Inoltre, sempre da qui, avrà inizio quella che sarà “un’amicizia”, per modo di dire, dannata, pericolosa e ancora una volta, terribilmente folle.
Un legame obbligato difficile da spezzare.
Che dire, le premesse per consigliarvi questa serie, partendo dall’inizio, ci sarebbero tutte.
Ma c’è un però che rende difetto al libro.
Se devo trovare una mancanza enorme ed è un peccato a mio avviso, purtroppo vi è la quasi impossibilità di reperire questo libro sul mercato, poiché non è presente in ebook in versione italiana ed è pressoché introvabile, anche online, in cartaceo. Confidando che presto anche per “il demone bianco” vi sia, da parte delle case editrici, l’attenzione che merita, non posso fare altro che fermarmi qui e dirvi di approfittarne, se mai vi capitasse fra le mani.

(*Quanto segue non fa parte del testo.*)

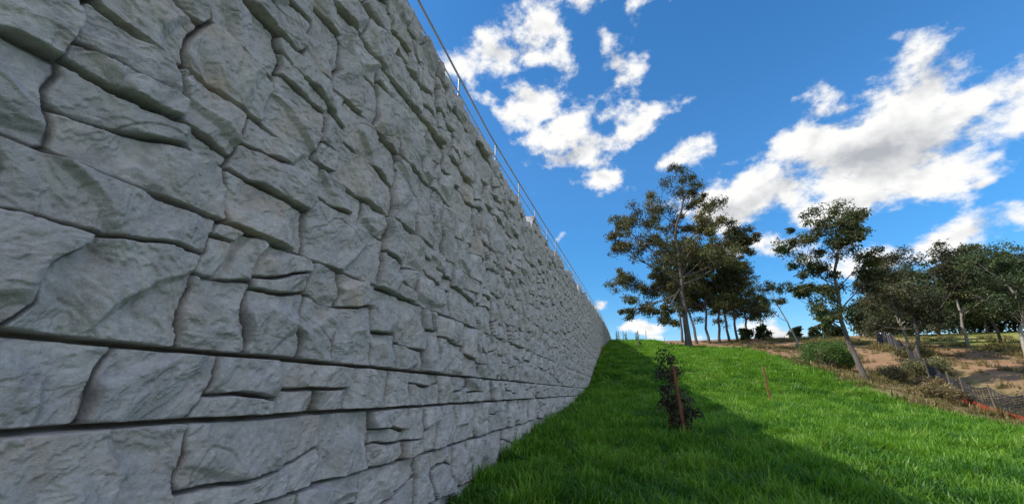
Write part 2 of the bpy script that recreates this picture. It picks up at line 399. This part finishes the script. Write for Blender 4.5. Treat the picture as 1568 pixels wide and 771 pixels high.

Non posso che ringraziare Laura, cara amica di libri e collega di recensioni, per questo “dono” così gradito.
Buona lettura!
Bernard Minier
è nato a Béziers e vive a Parigi. I suoi libri, tra cui “Il demone bianco” (Piemme 2013 – vincitore del Festival Polar de Cognac) e “Nel cerchio”, ne hanno fatto uno dei maestri del thriller francese. Dai romanzi con protagonista Martin Servaz è stata tratta una serie televisiva vincitrice del premio come migliore serie al Festival di La Rochelle 2016. Non spegnere la luce ha venduto oltre 300.000 copie solo in Francia, occupando il primo posto delle classifiche per molte settimane. I suoi libri sono tradotti in 14 paesi. Con La Nave di Teseo ha pubblicato “Non spegnere la luce” (2017), “Notte” (2018), “Sorelle” (2019) che vedono come protagonista sempre il commissario Servaz. Sempre nel 2019 è uscito in Italia per La Nave di Teseo “Una fottuta storia” che è un romanzo indipendente.